I‘m working on effect of corpus on fuzzers's code & state coverage. And I perform experiments on SGFUZZ fuzzing with live555 and openssl: Each protocol implementation is provided with 2 type of corpus:

1. Origin Corpus: corpus from profuzzbench
2. Scattered corpus: corpus from profuzzbench, but were divided into single message in one seed by different protocol message type.

I counted state coverage by SGFUZZ's STT leave node number over time and code coverage by SGFUZZ's TPC coverage.

(openssl)

(live555, the fuzzer stoped in the inflection point of line due to memory exhaustion)

It seemed strange that: Scattered corpus have more states found than origin one. I don't understand the reason.

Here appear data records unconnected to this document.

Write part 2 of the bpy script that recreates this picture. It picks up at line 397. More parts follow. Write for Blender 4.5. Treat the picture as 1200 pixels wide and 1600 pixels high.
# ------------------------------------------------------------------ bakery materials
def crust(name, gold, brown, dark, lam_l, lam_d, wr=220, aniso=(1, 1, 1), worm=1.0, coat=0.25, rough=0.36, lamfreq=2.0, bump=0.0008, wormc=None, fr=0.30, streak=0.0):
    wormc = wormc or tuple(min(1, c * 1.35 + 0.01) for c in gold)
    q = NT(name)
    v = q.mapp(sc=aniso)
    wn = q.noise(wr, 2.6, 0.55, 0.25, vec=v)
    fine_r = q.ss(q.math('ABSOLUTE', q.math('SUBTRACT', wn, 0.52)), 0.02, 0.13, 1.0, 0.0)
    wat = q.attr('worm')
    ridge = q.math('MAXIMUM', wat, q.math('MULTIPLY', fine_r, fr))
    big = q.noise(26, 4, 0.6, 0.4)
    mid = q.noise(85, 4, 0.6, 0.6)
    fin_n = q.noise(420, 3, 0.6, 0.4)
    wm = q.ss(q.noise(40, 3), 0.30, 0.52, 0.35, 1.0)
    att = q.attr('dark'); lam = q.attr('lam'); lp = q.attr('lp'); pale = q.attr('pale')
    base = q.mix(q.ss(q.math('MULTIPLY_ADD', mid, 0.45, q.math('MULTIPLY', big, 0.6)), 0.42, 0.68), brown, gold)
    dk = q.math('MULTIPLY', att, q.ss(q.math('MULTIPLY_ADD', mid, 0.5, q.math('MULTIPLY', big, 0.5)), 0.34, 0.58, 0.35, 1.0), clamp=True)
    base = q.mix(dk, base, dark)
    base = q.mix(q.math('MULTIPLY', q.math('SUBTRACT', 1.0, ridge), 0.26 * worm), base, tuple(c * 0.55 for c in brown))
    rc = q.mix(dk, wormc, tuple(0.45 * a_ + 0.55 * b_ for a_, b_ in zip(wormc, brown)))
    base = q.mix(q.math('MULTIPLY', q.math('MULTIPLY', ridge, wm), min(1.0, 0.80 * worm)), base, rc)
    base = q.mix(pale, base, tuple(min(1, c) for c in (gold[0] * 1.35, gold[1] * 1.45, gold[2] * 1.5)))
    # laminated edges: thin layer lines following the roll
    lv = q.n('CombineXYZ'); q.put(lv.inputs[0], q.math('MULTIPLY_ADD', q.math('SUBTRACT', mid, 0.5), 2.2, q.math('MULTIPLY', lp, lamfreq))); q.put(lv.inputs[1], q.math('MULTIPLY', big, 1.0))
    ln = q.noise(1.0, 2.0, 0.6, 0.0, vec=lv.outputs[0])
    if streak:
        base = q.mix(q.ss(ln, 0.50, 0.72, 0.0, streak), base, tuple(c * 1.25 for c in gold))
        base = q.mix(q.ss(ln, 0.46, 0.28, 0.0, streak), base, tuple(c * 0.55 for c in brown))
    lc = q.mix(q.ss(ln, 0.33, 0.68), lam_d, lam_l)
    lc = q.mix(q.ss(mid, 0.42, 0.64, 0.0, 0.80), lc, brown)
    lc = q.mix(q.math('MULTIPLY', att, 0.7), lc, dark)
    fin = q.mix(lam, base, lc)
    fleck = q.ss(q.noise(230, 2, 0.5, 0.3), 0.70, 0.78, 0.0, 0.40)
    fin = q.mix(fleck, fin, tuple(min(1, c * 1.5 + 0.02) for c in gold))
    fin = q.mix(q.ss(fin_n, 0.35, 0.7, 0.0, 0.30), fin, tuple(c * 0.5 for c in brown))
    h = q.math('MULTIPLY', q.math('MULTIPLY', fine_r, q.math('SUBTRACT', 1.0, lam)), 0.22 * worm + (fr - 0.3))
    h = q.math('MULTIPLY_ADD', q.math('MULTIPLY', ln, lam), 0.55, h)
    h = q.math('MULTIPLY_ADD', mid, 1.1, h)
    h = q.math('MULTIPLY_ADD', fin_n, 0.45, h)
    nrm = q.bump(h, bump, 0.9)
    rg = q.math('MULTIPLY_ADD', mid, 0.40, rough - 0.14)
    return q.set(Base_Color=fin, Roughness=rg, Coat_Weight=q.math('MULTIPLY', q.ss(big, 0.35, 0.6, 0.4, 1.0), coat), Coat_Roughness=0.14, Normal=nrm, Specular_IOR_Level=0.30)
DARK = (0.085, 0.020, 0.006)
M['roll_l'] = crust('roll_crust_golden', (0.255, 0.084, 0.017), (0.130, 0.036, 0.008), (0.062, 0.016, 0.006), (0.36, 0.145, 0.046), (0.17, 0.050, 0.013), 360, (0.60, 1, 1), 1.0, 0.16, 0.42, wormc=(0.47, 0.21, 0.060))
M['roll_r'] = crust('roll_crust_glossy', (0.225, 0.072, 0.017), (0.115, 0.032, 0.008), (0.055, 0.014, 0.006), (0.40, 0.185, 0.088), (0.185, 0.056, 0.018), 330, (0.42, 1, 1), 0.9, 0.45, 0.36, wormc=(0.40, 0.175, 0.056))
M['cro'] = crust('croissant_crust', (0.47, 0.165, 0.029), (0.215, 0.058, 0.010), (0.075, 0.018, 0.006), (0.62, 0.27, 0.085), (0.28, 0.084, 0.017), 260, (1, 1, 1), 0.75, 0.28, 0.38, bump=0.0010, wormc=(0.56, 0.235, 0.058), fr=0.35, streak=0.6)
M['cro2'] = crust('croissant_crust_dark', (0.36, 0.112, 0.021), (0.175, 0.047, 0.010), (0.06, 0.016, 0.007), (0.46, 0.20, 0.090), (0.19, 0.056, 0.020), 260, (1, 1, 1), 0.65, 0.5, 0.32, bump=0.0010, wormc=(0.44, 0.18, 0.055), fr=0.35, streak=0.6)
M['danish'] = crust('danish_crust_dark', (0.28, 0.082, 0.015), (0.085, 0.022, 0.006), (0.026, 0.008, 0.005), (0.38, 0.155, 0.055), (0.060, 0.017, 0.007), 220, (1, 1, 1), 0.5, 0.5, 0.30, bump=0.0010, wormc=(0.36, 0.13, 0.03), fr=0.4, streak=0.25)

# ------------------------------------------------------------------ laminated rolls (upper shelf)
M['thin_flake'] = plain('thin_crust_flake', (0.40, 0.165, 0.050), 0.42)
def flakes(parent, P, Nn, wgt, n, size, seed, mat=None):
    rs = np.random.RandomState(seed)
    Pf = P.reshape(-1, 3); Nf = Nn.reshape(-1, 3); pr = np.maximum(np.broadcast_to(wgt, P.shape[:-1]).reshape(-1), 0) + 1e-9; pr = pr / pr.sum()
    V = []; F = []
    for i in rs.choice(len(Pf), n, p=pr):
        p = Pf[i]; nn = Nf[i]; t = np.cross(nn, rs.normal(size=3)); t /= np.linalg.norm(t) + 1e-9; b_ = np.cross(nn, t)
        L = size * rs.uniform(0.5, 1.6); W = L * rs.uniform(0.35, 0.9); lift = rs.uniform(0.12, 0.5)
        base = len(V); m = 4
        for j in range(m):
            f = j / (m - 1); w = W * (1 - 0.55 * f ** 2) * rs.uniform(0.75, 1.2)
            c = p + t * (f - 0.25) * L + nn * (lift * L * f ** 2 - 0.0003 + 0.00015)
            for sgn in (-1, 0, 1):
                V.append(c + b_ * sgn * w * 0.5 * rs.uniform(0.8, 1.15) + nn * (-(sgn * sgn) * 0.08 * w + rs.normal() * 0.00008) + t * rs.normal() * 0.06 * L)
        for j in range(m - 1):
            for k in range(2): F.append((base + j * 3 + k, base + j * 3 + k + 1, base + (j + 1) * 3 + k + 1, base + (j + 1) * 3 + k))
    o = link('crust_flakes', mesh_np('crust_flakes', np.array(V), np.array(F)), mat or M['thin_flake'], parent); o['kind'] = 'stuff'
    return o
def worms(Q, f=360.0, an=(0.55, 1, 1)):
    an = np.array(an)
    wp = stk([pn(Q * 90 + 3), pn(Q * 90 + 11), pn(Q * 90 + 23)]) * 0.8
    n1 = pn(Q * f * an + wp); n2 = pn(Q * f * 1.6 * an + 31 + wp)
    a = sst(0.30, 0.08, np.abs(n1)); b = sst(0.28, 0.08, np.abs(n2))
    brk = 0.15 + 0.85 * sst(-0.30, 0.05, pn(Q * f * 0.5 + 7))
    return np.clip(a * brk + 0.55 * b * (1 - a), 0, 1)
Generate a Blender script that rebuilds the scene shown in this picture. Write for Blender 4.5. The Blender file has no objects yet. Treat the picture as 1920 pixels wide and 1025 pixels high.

Could you give me some explanation on the phenomenon？Is it ok to calculate code coverage by TPC coverage and state coverage by STT's leaves number?(In your paper, you said you calculate state cov by paths in the STTs and I think paths in STTs should be equal to number of Multi-forked trees’ leaves)

[bajinsheng]

Without looking into this corpus, I do not have a direct answer for the figures. I would suggest examining which is the code achieved by the fuzzing campaign with the "scattered corpus", and analyze why they can be covered by mutating a shorter corpus instead of a long corpus.

Is it ok to calculate code coverage by TPC coverage and state coverage by STT's leaves number?

What is the TPC? SGFuzz should be able to directly output the number of leaves of STT in the terminal, and its number should be equivalent to the number of paths.

[Br1m4zz]

Without looking into this corpus, I do not have a direct answer for the figures. I would suggest examining which is the code achieved by the fuzzing campaign with the "scattered corpus", and analyze why they can be covered by mutating a shorter corpus instead of a long corpus.

scattered copus contained seeds which are only single type of message. For live555, scattered copus were like: SETUP\ PLAY \ DESCRIBE etc. , and origin corpus is scheduled as sequence: DESCRIBE->SETUP->SETUP->PLAY->TEARDOWN. one seed in scattered corpus ↑ seed in origin corpus ↑

The reason why scattered corpus could reach higher TPC coverage in openssl may be that I added HEARTBEAT messege to corpus , which may trigger the block SUT dealing with this type of message. I will appreciate that if you could provide me with your code coverage scripts on openssl to verify my guess.

What is the TPC? SGFuzz should be able to directly output the number of leaves of STT in the terminal, and its number should be equivalent to the number of paths.

TPC is SGFUZZ's output in terminal cov:XXXX, which is the coverage instrument of Libfuzzer after I review the code.

And still, I don't understand why scattered corpus had more STT's tree node than origin one, which I supposed that the latter should be better

[bajinsheng]

I used Profuzzbench to collect the code coverage.

I have no idea why a shorter corpus has higher code coverage. I did not evaluate this situation. Just curious, is it possible that decomposed message sequences cover more error-handling code, as it increases the diversity of the first message of each sequence?

[Br1m4zz]

I'm not quite familiar with libfuzzer but here's my guess: libfuzzer with netdriver works in one process, maybe sgfuzz works like AFL's persistent mode: the context of some state variable may NOT be reset after the execution of one seed after connection close ? And it is true that scattered corpus' execution speed is much faster than origin corpus.

[bajinsheng]

If a state is not reset after closing a socket connection, I think it is probably a bug for the target system.

[Br1m4zz]

Okay, Thank you again for your explanations.